Listen, there are few people in media I despise more than Andrew Sullivan, a grotesque human being, a cruel and pathological liar who deliberately spread false conspiracy theories about Pope Benedict XVI being gay and former Alaskan Gov. Sarah Palin (R) not being the mother of one of her children. But he should be allowed to write and publish whatever he wants without fear of being blacklisted.
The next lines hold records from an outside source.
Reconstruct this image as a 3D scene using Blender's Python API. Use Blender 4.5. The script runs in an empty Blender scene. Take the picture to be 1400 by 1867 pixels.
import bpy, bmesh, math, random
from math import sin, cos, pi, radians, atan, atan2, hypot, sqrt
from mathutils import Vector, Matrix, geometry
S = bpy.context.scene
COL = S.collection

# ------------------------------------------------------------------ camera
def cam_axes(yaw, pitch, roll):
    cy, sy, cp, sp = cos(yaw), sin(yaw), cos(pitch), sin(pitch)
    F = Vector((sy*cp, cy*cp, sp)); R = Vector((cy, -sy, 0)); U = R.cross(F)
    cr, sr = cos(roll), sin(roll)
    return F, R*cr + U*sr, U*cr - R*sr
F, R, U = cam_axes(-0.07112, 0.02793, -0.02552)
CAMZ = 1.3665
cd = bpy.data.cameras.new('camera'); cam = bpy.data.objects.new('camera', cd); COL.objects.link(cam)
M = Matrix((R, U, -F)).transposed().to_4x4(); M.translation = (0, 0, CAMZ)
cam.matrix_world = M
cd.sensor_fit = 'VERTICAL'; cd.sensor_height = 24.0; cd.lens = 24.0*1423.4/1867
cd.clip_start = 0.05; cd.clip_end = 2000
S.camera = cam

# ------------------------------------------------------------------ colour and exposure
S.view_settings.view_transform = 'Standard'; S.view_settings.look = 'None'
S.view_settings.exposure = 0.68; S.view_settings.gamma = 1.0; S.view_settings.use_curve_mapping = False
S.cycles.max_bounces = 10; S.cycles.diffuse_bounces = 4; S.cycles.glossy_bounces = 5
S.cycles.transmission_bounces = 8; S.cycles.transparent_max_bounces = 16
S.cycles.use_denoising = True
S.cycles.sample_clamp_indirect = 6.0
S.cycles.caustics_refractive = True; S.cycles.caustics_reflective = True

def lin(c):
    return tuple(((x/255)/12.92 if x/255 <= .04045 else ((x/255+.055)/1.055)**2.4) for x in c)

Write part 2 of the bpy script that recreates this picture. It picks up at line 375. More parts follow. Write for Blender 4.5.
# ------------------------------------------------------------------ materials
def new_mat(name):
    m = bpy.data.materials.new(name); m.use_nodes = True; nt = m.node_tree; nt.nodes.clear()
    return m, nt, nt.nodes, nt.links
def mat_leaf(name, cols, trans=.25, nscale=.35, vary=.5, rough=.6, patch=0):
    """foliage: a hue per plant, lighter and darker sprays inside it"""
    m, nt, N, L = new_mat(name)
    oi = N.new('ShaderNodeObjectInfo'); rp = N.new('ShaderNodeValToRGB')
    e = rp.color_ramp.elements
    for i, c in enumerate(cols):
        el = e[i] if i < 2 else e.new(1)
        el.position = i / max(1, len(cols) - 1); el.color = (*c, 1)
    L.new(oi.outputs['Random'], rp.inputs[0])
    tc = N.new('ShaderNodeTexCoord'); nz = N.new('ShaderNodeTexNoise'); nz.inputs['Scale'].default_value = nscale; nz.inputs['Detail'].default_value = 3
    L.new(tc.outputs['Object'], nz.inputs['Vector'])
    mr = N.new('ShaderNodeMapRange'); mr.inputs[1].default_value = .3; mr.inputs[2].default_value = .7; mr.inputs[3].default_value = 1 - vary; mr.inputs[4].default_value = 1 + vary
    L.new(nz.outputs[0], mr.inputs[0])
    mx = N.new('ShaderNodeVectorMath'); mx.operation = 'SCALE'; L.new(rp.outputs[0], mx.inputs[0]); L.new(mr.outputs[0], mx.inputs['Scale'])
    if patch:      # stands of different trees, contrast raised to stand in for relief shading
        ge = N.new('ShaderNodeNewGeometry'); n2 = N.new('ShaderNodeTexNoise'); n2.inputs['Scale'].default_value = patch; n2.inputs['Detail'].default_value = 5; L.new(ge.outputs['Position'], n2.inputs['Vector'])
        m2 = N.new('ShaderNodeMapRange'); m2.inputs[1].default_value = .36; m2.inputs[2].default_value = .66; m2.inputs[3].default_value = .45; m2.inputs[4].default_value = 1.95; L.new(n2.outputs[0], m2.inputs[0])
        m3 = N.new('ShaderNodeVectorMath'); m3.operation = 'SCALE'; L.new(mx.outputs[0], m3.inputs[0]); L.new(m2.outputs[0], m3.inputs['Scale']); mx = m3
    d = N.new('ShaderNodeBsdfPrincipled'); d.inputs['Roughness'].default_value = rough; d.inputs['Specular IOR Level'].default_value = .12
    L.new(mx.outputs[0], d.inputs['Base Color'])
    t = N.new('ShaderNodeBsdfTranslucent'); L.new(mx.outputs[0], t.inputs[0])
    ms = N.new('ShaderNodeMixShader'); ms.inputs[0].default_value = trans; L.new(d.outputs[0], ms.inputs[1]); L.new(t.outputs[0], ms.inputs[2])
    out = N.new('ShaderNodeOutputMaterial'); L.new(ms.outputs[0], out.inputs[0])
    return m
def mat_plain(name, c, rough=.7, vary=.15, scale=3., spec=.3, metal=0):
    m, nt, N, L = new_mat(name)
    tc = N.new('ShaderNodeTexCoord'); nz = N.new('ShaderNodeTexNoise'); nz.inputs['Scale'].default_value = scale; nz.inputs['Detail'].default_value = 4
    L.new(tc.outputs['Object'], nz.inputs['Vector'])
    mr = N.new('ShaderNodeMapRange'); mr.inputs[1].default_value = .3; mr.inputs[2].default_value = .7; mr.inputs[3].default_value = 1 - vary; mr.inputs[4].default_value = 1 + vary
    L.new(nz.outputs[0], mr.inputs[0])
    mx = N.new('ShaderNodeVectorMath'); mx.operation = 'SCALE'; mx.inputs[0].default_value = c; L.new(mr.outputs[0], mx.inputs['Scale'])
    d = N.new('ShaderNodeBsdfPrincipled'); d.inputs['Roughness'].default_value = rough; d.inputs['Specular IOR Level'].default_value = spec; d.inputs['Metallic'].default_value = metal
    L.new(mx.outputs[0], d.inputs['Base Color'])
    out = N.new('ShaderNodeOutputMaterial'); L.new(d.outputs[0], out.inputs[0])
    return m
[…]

This is the United States of America for crying out loud.
So what we have here is this…
In the same way the corporate media have successfully pressured Facebook and Twitter to blacklist people and ideas, the corporate media are now openly threatening platforms like Parler and Substack to pressure them to do the same.
My guess is that it will eventually succeed.
So let me repeat what I’ve been saying for years… It’s all going to come down to this…
People who are right-of-center and free-thinkers like Greenwald, those who do not seek the approval of our corporate media masters and political establishment, are not only going to have to create their own platforms, they are going to have to build their own banking and server infrastructure to keep those platforms from being destroyed.
That’s all there is to it…
And the sooner we stop complaining about being blacklisted, the sooner we stop wasting our energy trying to shame Bond Villains like Jack Dorsey and Mark Zuckerberg into doing the right thing, the sooner we can get started building these workarounds.